Copy each line with the word "thin" in it.

Supplied data ::
— BEGIN —

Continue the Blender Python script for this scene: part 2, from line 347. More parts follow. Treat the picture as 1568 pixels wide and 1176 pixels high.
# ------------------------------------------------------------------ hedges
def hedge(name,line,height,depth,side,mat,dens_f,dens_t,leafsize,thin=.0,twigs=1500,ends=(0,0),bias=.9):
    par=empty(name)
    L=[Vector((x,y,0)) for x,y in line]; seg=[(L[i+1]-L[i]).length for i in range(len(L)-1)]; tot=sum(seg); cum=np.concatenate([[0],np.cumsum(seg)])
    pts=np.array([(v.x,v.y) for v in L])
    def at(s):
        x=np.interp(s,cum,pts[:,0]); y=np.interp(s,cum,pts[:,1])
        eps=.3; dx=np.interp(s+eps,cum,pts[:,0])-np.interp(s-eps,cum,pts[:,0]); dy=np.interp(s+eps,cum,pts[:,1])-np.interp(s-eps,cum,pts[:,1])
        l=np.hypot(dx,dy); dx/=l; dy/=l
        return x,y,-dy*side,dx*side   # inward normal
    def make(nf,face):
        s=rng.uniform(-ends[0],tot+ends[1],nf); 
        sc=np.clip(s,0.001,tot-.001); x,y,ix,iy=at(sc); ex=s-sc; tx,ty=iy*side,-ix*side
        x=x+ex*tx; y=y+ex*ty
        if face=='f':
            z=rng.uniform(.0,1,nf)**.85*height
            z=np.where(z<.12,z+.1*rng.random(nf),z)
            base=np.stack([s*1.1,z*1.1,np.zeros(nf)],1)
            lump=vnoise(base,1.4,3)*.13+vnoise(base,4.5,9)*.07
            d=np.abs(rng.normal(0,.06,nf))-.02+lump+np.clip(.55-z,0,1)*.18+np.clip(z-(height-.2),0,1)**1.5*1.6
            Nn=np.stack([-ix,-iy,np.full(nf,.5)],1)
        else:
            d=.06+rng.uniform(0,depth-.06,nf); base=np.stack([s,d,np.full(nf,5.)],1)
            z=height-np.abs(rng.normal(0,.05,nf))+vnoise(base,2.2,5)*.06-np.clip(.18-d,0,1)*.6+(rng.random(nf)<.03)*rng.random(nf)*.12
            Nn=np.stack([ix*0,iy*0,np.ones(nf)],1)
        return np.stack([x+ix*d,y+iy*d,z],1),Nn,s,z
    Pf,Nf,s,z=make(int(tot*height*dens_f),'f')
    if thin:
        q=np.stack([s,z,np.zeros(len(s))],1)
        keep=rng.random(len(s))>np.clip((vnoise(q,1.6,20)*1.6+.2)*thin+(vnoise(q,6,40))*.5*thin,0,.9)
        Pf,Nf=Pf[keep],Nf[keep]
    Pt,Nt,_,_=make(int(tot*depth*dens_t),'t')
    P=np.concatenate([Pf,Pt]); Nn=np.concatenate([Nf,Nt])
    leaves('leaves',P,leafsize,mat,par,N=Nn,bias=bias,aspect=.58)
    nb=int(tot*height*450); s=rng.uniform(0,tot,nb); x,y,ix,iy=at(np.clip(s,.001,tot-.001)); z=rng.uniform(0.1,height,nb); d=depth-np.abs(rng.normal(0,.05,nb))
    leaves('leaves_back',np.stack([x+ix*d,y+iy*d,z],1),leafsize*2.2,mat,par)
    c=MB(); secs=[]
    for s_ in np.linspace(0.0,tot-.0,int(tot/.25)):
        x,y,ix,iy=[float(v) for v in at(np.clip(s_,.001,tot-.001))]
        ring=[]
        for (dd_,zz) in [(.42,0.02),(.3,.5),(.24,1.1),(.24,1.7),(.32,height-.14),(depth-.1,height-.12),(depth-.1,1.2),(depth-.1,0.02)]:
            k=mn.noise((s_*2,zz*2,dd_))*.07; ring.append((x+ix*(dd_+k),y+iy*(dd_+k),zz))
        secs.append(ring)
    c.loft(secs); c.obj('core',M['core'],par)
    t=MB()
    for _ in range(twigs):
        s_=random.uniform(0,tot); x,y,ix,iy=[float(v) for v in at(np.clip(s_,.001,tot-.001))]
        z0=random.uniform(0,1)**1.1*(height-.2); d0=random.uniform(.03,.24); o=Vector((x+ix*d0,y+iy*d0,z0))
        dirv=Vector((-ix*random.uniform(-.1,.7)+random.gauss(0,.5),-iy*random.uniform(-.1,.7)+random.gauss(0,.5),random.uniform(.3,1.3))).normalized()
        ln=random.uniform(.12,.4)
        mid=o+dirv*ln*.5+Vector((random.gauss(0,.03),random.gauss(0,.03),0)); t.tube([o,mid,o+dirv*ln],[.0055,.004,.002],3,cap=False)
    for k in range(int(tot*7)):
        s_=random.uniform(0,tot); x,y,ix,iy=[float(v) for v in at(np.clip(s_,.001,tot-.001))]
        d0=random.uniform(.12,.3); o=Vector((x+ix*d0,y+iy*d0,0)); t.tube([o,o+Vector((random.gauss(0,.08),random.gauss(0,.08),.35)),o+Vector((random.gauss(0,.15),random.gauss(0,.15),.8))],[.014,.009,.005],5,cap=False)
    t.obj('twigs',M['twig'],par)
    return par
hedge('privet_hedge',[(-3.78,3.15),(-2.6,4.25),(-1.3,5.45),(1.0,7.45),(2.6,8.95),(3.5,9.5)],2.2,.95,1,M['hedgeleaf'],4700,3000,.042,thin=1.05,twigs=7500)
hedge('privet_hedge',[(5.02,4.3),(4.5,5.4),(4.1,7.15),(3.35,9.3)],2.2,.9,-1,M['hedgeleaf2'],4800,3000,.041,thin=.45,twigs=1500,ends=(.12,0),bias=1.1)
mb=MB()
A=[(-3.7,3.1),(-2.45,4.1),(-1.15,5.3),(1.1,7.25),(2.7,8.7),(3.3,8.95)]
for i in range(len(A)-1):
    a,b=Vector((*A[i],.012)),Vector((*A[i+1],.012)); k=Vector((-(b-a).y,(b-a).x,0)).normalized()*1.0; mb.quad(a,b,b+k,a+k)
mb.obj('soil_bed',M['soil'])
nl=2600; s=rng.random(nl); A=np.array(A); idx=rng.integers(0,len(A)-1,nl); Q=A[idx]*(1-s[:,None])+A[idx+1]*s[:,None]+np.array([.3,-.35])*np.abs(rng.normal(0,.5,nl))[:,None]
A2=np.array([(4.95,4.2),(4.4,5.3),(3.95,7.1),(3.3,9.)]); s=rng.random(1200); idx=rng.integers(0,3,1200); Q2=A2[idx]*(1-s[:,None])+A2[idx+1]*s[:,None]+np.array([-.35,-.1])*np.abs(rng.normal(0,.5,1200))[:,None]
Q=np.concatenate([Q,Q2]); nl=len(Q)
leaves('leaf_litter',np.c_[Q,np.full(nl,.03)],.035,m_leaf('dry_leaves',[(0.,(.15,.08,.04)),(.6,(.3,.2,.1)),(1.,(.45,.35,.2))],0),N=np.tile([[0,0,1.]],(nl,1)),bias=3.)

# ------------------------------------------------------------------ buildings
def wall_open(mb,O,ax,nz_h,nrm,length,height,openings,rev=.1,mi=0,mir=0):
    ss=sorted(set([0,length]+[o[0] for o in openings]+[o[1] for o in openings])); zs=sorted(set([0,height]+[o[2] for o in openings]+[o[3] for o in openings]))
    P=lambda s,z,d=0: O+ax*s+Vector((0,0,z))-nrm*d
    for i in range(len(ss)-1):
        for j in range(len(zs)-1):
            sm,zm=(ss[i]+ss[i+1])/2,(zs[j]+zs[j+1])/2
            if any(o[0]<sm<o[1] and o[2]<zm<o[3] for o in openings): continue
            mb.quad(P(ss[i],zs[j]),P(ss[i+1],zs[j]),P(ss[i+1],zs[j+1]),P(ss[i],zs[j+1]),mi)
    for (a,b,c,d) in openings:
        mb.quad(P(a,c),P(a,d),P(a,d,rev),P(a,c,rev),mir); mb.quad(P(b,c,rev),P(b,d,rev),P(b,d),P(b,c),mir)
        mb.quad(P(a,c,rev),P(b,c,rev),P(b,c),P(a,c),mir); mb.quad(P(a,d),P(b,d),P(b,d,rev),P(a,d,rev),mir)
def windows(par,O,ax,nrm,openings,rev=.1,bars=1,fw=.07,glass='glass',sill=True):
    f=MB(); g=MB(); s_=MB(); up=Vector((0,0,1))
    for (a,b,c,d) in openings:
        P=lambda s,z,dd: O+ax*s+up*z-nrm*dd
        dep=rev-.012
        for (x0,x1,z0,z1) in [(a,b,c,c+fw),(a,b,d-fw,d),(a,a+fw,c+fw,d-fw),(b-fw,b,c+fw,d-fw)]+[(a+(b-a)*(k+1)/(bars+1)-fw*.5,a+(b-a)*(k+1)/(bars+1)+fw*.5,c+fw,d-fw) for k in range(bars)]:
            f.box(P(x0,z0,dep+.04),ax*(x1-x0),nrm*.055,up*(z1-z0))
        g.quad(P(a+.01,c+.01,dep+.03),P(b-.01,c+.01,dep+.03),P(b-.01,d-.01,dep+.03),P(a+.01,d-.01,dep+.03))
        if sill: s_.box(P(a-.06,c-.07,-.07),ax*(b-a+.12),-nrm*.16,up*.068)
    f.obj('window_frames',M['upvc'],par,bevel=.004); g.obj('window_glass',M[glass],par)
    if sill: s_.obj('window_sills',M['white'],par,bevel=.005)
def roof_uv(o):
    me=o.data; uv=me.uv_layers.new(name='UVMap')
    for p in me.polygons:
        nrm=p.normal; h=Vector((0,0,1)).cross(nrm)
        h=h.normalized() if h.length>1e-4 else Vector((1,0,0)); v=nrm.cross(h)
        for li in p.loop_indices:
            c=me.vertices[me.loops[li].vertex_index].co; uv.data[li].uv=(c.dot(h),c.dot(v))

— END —

The response ::
def hedge(name,line,height,depth,side,mat,dens_f,dens_t,leafsize,thin=.0,twigs=1500,ends=(0,0),bias=.9):
    if thin:
        keep=rng.random(len(s))>np.clip((vnoise(q,1.6,20)*1.6+.2)*thin+(vnoise(q,6,40))*.5*thin,0,.9)
hedge('privet_hedge',[(-3.78,3.15),(-2.6,4.25),(-1.3,5.45),(1.0,7.45),(2.6,8.95),(3.5,9.5)],2.2,.95,1,M['hedgeleaf'],4700,3000,.042,thin=1.05,twigs=7500)
hedge('privet_hedge',[(5.02,4.3),(4.5,5.4),(4.1,7.15),(3.35,9.3)],2.2,.9,-1,M['hedgeleaf2'],4800,3000,.041,thin=.45,twigs=1500,ends=(.12,0),bias=1.1)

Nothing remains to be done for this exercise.